Leaving home

I hugged my mom tightly, squeezing her until my arms trembled. If I held her tightly enough, maybe I wouldn’t have to leave?

It was the logic of a kindergartner, but unfortunately I graduated from college. I was already late for my flight, and I knew I had to let her go, so I said my goodbyes. I quickly turned around so I wouldn’t have to see my teary-eyed mom, and walked away from the drop-off zone toward the airport terminal.

Goodbyes always sucked, and this wasn’t the first time I left home. I’ve left San Diego and my life and family behind when I headed off to college. But college was just another structured thing, just another step in the fake world, and trips back home were guaranteed during summer breaks. This time, I didn’t know when I would come back.

I sat in one of the chairs in the rows of black leather seats at the gate, waiting for my departure. The airport was really crowded today. A stream of people rushed toward their destinations. They looked so sure of themselves, of where they were going, and what they were supposed to do. I looked around at the older adults sitting around me, bored, passing time by immersing themselves in a book or a smartphone. I listened in on someone shouting at their co-worker for screwing up an important meeting and how he didn’t have time for this shit because he was catching a flight soon.

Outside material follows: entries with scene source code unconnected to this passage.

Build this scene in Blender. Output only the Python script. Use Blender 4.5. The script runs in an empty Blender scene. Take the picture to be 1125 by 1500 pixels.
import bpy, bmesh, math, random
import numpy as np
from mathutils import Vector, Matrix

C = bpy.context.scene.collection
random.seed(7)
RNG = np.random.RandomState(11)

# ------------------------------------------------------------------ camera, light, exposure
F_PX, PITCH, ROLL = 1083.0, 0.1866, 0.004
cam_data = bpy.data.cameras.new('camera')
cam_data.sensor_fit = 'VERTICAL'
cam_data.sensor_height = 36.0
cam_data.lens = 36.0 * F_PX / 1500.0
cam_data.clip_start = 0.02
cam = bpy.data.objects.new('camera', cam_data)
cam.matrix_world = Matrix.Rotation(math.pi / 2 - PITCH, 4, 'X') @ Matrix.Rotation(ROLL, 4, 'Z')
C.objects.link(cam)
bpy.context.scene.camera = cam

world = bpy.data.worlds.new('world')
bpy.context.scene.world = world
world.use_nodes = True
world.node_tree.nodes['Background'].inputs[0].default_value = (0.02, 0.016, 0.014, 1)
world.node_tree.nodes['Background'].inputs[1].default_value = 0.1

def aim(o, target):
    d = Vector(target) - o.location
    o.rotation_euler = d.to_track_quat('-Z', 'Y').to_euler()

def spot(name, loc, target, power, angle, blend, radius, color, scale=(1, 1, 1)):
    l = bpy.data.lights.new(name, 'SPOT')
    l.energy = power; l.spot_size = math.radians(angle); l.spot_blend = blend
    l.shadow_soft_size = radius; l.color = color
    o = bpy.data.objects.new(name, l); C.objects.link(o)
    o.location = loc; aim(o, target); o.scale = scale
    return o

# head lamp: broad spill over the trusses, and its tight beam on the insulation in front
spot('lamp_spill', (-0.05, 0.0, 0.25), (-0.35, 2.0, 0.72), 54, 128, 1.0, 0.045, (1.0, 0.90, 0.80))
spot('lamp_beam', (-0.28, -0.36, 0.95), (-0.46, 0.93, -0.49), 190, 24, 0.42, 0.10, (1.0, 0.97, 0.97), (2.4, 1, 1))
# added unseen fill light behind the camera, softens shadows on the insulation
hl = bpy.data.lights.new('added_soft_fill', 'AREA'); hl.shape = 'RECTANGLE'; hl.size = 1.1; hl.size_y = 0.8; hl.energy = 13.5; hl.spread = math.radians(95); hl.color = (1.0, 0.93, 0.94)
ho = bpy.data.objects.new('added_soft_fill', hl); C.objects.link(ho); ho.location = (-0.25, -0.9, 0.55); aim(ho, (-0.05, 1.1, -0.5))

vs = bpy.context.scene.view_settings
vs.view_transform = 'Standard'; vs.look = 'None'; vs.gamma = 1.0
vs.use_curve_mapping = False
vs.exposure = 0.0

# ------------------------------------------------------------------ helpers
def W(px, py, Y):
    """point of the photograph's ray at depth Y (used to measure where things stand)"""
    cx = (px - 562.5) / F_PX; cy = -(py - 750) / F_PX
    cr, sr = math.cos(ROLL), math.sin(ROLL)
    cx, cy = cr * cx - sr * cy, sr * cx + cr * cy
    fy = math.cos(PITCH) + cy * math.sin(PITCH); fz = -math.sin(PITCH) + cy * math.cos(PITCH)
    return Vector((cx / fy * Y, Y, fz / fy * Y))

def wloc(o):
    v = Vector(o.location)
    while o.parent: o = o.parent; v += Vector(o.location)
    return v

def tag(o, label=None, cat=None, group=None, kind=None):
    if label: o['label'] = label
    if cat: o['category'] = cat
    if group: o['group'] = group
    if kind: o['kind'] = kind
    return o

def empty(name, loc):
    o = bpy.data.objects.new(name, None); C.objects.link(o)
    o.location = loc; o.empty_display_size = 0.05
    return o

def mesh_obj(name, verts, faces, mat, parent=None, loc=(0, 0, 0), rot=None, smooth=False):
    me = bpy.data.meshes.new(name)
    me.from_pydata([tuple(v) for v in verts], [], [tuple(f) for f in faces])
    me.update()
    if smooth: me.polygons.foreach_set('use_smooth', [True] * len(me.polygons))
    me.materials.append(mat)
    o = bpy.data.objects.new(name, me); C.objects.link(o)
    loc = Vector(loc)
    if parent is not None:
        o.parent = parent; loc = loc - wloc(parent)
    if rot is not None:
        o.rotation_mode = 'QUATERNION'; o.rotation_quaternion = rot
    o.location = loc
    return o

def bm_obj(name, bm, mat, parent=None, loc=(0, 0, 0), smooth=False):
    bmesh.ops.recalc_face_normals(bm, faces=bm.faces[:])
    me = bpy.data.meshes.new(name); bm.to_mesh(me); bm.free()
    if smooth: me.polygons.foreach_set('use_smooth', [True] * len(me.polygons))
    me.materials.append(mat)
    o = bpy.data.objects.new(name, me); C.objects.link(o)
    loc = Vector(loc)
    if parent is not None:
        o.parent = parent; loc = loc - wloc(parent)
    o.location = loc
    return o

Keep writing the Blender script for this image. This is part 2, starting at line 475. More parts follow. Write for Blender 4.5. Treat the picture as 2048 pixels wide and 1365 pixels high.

I looked at all these adults, and, even though I was also an adult now, the chasm between me and everyone else felt as big as it did when I was in elementary school. They all seemed grizzled, hardened by the world, even cold. I felt jealous. Even the angry guy shouting at someone on the phone at least seemed sure of himself, and he somehow made adulthood look easy. I felt the urge to go up and ask them questions.

What was it like when you left home? Did you feel scared? Did you feel sad? Does it ever become easy to be an adult? Does it ever become as good as the old days? Is it possible to find a new home, a real home, somewhere in the world? Have you found it already?

Even in college, all my friends seemed so sure of themselves. They didn’t look back even once. Only excitement filled their souls as they moved forward to the next stage in life. I knew that the idea was ridiculous, that everyone has to look back from time to time, and that everyone was just hiding it, shielding the perceived weakness from the world. But still, it felt lonely sometimes.

I walked through the aisle on the plane. I couldn’t help but look for glimpses of the warmth and connection I’ve taken for granted for the past two months at home. All I got were rows of bored faces and a short warning that no electronic devices are allowed during take-off. It was hard not to look after being with my brother and my mom, who I shared experiences with for the past 22 years of my life. The total understanding between us, mostly unspoken but tangibly real, was something I wasn’t going to find in that plane. Maybe I would never be able to find it anywhere else.

The plane took off. The lights of San Diego, floating in darkness, became smaller and smaller until they faded.

Memories from my post-graduation visit came flooding back. Riding perfect waves with my brother in the midst of the Pacific Ocean, glinting in the sun. The long conversations I had with my mom as we took our dog for a walk every night. Watching my twelve-year-old Golden Retriever light up and start exploring the same beach that he’d been exploring since he was a puppy. They were all moments that I took for granted as I was growing up, but now appreciated every second of it because it might be coming to an end.

My family wasn’t perfect, and we definitely had our share of problems. But at that moment I realized that it might be the closest thing to perfect I will ever experience in my lifetime. I never appreciated it as much as I should have growing up, and now I felt I was going to be searching for it for the rest of my life.

Change is always associated with fear, but not many people talk about the sadness. And sadness is so much worse than fear.

By the time the plane landed in Oakland, San Diego was already a vanishing dream. It took about thirty minutes to get to the train station in Hayward, my new home for the year, and there, waiting in the night for me, was my girlfriend. As I walked toward her and hugged her as tightly as I hugged my mom, I felt a familiar warmth, and things started to feel right again.

Maybe home can be found away from home. Maybe it’s waiting for all of us, somewhere out there.